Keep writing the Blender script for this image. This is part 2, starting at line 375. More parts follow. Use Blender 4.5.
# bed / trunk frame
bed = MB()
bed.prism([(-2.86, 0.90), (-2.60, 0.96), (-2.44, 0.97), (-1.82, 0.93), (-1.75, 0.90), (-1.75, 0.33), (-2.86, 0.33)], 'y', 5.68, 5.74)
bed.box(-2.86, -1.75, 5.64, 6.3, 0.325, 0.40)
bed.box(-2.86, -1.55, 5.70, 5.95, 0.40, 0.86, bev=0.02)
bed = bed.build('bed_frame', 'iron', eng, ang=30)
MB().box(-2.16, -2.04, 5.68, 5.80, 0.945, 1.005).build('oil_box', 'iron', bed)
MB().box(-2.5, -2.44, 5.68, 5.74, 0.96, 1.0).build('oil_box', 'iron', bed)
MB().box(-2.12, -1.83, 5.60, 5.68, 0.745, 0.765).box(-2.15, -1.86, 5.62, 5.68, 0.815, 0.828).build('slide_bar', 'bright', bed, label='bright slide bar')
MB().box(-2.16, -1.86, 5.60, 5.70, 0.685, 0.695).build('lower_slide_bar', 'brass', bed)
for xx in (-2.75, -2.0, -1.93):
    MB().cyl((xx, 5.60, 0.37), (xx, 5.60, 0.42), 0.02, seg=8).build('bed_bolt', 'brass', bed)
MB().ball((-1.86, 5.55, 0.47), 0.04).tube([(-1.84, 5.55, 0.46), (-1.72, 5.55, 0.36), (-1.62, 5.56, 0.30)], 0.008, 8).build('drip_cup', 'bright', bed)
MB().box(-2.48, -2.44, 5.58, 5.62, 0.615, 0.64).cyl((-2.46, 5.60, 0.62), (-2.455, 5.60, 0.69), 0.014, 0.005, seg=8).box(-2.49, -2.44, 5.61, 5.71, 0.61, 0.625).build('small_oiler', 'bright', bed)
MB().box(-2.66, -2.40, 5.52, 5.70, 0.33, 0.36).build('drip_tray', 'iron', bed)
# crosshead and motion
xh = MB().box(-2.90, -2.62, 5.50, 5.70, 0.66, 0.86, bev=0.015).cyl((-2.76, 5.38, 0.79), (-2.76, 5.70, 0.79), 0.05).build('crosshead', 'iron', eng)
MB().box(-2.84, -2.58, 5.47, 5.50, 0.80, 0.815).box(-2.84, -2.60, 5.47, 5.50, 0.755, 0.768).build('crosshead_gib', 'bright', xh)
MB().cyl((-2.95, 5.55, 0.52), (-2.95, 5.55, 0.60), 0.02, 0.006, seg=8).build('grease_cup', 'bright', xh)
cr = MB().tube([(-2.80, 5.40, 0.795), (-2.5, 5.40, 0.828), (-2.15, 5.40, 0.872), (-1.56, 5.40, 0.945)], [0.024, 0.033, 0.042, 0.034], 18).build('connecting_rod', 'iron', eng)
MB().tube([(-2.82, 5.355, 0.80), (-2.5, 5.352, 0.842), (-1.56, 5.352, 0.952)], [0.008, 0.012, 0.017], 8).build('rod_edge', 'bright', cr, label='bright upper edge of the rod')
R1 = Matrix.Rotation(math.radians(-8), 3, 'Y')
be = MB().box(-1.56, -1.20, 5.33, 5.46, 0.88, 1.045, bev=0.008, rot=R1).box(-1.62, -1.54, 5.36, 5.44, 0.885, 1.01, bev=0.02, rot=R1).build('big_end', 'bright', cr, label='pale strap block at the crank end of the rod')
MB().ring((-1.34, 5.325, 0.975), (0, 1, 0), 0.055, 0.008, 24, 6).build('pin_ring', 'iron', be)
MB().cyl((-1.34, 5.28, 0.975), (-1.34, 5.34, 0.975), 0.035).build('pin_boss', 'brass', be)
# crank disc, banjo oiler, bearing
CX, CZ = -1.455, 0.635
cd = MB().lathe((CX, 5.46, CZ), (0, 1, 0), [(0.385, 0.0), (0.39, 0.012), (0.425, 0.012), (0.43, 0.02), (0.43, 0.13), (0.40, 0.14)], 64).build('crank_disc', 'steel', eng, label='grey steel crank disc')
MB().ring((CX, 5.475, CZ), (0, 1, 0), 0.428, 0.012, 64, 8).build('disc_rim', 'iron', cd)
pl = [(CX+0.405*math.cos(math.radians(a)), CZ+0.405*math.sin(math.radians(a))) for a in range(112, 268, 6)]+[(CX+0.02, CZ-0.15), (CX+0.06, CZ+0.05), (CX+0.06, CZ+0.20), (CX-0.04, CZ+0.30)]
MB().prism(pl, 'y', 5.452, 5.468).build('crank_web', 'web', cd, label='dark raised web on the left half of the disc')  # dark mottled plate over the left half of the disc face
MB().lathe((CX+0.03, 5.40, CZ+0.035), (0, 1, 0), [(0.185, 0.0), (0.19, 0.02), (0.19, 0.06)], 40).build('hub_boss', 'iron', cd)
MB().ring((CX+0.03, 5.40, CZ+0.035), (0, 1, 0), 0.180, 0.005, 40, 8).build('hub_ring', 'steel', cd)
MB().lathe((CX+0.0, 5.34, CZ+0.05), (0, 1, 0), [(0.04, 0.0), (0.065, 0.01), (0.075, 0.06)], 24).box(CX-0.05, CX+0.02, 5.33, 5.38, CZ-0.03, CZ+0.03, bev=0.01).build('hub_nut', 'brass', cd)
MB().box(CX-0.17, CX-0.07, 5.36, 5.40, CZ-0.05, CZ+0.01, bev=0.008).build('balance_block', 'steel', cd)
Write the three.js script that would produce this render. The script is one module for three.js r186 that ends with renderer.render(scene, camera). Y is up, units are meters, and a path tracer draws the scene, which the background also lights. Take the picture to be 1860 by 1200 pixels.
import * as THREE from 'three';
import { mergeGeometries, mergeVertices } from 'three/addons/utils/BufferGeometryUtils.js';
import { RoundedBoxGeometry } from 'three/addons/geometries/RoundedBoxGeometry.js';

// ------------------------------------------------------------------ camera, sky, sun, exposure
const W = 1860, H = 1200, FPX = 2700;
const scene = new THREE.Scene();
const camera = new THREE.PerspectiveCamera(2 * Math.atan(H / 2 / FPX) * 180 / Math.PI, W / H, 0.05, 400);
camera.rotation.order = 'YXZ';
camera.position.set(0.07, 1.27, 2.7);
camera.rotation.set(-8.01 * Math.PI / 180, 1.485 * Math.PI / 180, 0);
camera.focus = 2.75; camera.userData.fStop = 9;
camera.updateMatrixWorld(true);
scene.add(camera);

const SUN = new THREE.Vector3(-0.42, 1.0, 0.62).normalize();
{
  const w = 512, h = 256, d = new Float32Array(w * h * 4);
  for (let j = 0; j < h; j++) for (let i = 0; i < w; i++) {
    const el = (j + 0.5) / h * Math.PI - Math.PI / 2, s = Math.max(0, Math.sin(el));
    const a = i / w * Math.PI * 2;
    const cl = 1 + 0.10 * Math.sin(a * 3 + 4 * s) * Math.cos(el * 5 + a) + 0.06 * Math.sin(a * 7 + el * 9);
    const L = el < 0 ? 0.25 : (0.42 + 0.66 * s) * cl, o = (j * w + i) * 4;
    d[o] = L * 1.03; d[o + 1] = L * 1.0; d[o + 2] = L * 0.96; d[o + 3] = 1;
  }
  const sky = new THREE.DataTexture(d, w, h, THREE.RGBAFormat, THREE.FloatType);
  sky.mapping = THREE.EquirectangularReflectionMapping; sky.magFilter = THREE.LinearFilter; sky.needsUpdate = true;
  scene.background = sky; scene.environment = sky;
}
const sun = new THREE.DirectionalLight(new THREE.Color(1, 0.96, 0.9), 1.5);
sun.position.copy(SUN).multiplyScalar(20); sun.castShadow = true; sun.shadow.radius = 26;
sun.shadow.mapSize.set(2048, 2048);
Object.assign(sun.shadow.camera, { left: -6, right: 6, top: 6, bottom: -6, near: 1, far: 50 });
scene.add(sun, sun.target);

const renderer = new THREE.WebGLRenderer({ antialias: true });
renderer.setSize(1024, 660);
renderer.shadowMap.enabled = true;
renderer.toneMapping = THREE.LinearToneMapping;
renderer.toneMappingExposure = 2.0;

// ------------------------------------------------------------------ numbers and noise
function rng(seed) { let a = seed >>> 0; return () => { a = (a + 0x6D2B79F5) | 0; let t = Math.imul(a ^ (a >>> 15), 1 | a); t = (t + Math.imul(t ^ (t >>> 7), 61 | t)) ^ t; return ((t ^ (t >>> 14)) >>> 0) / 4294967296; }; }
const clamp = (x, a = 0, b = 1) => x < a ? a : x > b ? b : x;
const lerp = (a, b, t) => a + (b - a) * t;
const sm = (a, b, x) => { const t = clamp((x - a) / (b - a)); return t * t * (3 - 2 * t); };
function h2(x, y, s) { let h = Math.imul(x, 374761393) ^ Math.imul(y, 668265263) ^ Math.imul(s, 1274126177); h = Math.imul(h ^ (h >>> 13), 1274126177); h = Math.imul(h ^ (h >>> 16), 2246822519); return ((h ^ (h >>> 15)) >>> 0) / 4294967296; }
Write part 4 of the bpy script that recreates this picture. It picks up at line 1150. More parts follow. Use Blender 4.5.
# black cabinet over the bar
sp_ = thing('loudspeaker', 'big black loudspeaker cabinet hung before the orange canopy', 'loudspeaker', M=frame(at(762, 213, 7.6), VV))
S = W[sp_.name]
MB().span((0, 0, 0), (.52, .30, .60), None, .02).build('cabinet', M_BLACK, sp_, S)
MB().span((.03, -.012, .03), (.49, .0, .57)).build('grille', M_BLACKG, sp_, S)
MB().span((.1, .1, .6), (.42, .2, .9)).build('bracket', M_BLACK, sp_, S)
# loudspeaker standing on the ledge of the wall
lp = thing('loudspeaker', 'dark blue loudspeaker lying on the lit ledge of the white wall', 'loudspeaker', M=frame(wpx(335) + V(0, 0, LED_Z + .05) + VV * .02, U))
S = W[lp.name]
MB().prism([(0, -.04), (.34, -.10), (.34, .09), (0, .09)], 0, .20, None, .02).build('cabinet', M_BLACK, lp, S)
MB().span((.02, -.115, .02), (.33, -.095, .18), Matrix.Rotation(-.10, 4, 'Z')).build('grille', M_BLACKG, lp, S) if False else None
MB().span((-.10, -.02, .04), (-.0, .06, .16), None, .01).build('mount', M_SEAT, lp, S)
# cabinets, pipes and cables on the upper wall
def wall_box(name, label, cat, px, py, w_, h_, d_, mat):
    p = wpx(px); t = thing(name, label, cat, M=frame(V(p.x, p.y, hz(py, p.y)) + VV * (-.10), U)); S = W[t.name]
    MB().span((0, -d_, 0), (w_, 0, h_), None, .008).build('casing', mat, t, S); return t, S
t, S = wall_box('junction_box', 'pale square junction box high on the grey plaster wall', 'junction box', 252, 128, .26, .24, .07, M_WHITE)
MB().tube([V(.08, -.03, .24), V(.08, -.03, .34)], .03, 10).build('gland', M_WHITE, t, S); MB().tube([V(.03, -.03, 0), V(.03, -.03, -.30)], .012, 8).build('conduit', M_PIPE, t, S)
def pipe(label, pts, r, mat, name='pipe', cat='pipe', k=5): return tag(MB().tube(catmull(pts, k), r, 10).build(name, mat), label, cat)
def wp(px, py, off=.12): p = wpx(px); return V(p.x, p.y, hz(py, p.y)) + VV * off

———

▶ [EXERCISE DIRECTIONS]
Copy all lines of the listing above that contain the string "parts".

▶ [TASK RESPONSE]
Keep writing the Blender script for this image. This is part 2, starting at line 375. More parts follow. Use Blender 4.5.
Write part 4 of the bpy script that recreates this picture. It picks up at line 1150. More parts follow. Use Blender 4.5.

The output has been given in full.